Tuesday, January 26, 2010

Don't Fear the Reaper, Fear Adult Education Classes

So people are all worked into a frenzy about this old lady who ripped a Picasso at the Met. There are two burning issues in my mind right now on this topic:

1. What was this woman doing/wearing to literally rip a huge hole in a painting? I'm imagining her wearing some goth outfit covered in spikes (see above) or having some crazy big Flo-Jo nails. Maybe granny's got a little shiv in her pocket to keep herself safe on the mean streets of the Upper East Side?

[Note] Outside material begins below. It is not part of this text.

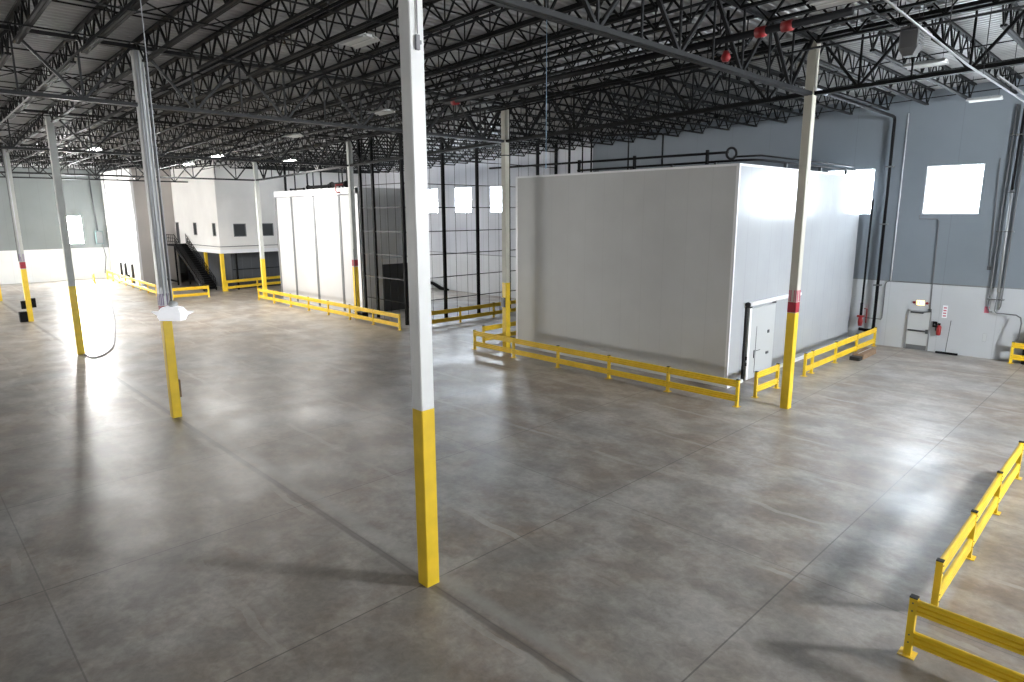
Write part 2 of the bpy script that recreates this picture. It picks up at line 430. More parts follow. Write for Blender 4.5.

2. Knowing that this painting will be painstakingly repaired by the best restorers in the world, it's interesting that people are still so worried about this. Anyone who's seen a patched hole in a canvas knows that when done well, no one can tell. I anticipate that the painting will look exactly the same as it did two days ago (just as casino magnate Stephen Wynn's Picasso does post-patch). Certainly it's worth noting that the work is on a delicate old piece of fabric that must be handled with care and that could suffer further damage from being moved and handled during restoration. What I'm trying to say is this: since the painting is going to be visually the same, are people afraid of the monetary loss or does thinking about the fact that even timeless objects decay and get damaged make us fear death? I've always kind of wondered if the whole idea of restoration is largely about our fear of death; if stopping the decay on an object lets us feel like we're evading the reaper.